*STATED GOAL*: Pull out every line below that holds the word "scene".

*SOURCE DATA*:
+++++
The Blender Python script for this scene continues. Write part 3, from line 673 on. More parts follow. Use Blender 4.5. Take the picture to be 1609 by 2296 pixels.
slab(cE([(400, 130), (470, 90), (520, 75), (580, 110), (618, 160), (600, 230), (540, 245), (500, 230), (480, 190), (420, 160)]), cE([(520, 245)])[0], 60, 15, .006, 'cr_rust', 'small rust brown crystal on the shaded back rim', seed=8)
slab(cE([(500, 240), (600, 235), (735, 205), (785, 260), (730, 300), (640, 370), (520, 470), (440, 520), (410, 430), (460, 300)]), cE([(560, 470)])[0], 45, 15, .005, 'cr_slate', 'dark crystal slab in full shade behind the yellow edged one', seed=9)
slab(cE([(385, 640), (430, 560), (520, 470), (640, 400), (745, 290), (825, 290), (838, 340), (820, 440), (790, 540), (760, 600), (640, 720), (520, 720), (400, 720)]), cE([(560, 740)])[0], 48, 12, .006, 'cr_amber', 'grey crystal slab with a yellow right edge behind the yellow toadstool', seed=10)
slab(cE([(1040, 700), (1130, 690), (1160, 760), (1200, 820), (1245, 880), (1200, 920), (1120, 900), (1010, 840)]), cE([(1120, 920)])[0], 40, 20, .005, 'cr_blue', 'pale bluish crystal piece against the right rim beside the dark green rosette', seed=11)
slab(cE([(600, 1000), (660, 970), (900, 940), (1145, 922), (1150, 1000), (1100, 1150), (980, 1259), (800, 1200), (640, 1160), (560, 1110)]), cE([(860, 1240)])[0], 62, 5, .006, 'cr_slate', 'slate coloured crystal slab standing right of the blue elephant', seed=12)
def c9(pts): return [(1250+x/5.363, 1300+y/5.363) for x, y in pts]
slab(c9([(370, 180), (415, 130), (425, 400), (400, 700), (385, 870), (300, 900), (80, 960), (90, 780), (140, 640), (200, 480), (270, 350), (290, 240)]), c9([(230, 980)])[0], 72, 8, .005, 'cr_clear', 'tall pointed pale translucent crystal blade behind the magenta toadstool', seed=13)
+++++
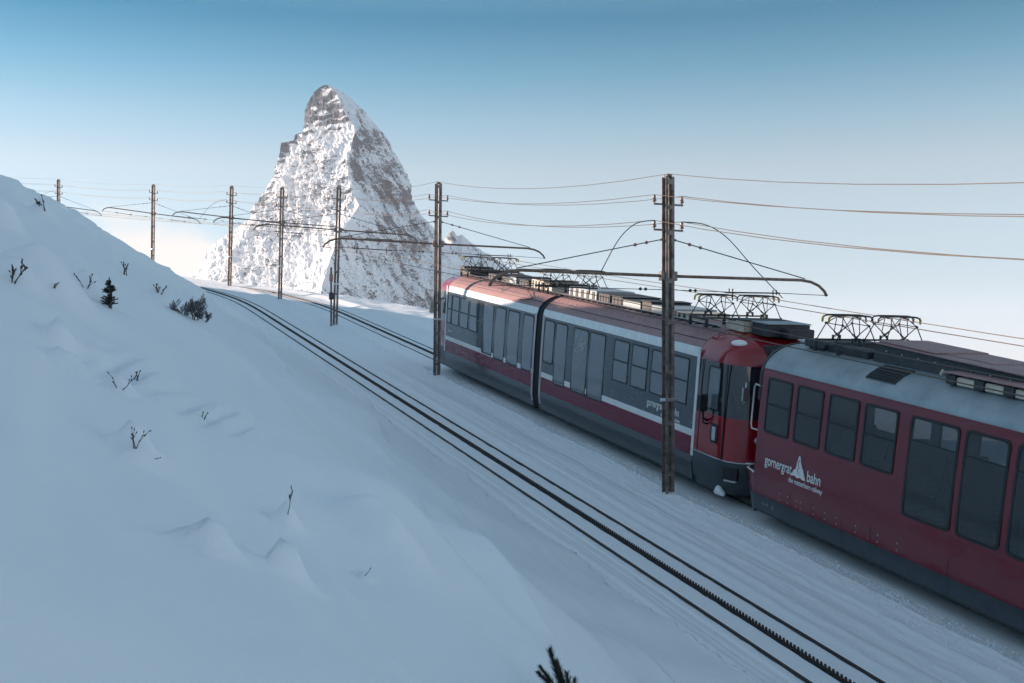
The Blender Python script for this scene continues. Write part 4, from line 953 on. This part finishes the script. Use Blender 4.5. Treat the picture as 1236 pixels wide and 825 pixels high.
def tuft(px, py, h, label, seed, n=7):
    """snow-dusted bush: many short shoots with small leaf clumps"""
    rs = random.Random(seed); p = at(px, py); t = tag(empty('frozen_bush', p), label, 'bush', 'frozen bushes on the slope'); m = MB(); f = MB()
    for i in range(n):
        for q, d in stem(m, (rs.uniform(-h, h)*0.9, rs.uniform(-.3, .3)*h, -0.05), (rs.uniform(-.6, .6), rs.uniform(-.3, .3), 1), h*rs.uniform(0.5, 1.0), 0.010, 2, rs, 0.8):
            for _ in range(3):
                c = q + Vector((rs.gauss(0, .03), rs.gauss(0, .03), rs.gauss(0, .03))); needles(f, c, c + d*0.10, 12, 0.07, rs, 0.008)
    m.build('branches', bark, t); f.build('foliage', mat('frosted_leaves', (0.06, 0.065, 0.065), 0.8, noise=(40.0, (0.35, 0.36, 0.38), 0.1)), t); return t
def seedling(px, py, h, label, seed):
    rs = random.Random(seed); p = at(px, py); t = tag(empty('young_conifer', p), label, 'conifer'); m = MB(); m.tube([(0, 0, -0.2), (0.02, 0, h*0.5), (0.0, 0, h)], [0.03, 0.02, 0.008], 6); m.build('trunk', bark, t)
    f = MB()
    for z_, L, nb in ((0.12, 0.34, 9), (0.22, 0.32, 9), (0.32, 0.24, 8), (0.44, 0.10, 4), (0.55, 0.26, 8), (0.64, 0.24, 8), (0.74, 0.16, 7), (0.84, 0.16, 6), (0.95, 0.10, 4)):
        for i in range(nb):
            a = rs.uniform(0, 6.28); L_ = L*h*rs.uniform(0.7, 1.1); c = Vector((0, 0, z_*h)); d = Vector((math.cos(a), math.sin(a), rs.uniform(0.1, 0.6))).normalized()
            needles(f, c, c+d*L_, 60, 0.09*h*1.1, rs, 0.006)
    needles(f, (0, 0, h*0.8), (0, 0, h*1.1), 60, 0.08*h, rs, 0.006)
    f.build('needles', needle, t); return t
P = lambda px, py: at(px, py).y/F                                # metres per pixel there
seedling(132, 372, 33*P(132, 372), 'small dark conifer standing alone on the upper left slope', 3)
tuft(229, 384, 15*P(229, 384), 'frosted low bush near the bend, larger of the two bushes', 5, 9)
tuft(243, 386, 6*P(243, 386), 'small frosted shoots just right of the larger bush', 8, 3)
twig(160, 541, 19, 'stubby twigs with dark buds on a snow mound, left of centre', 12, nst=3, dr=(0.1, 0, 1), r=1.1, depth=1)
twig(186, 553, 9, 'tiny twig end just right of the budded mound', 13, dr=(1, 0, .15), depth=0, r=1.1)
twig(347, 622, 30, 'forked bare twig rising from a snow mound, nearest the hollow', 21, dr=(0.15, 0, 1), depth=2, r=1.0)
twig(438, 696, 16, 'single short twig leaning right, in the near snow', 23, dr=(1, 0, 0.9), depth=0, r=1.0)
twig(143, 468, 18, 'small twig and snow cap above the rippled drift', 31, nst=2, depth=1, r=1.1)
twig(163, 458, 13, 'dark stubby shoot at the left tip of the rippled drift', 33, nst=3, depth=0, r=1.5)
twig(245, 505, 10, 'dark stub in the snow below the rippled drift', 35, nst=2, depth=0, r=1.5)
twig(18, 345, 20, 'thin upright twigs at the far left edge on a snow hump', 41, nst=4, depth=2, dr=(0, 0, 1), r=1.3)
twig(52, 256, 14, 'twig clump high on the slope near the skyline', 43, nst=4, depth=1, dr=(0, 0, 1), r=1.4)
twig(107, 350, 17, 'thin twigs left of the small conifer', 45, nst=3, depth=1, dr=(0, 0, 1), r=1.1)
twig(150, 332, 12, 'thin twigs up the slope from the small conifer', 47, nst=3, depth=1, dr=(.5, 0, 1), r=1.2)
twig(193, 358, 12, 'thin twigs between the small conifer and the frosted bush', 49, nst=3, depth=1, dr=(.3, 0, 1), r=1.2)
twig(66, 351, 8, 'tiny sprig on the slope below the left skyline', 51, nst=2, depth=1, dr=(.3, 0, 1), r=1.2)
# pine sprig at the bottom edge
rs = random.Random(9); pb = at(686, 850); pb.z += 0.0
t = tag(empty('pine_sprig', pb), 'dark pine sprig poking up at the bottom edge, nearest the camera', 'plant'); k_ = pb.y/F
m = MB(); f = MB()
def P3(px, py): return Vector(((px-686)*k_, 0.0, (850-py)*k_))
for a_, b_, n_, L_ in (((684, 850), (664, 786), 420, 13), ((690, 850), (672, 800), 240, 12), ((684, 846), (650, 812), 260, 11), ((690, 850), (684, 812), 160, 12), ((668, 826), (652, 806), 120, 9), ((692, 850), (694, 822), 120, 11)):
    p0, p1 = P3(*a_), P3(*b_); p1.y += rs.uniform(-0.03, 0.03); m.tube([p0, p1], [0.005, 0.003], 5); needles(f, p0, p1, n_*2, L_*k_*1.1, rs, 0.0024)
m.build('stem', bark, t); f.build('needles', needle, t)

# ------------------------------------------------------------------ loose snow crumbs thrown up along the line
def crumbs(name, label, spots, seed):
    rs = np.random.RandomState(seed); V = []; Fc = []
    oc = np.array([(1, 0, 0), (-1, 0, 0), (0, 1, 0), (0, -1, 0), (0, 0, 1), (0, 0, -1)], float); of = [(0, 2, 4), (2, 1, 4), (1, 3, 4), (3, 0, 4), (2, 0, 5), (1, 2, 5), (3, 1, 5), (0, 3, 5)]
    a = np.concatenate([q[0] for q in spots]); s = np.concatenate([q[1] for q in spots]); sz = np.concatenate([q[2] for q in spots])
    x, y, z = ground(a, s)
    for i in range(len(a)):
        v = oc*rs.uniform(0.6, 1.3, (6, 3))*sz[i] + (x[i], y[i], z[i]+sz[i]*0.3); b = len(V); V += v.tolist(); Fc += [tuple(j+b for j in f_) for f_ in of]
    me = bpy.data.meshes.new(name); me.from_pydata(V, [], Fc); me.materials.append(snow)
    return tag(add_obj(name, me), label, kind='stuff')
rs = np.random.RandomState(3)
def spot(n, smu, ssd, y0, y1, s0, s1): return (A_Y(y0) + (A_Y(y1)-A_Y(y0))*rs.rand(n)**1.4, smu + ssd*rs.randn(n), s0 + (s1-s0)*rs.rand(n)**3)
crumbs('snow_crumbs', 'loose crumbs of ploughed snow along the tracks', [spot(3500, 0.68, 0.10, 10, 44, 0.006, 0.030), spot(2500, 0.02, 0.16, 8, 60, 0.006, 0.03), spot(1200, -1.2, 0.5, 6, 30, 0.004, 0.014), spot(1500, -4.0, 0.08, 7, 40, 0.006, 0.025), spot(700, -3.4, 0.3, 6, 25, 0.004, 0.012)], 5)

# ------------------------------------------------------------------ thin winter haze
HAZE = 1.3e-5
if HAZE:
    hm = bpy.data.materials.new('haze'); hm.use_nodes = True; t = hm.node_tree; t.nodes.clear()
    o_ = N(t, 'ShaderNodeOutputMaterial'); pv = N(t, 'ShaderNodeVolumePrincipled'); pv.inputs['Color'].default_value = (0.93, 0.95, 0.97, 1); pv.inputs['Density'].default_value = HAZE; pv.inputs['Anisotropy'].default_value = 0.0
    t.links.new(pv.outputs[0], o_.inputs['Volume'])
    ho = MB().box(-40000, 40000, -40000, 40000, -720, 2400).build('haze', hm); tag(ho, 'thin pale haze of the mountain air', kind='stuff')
+++++
*ANSWER*:
The Blender Python script for this scene continues. Write part 3, from line 673 on. More parts follow. Use Blender 4.5. Take the picture to be 1609 by 2296 pixels.
The Blender Python script for this scene continues. Write part 4, from line 953 on. This part finishes the script. Use Blender 4.5. Treat the picture as 1236 pixels wide and 825 pixels high.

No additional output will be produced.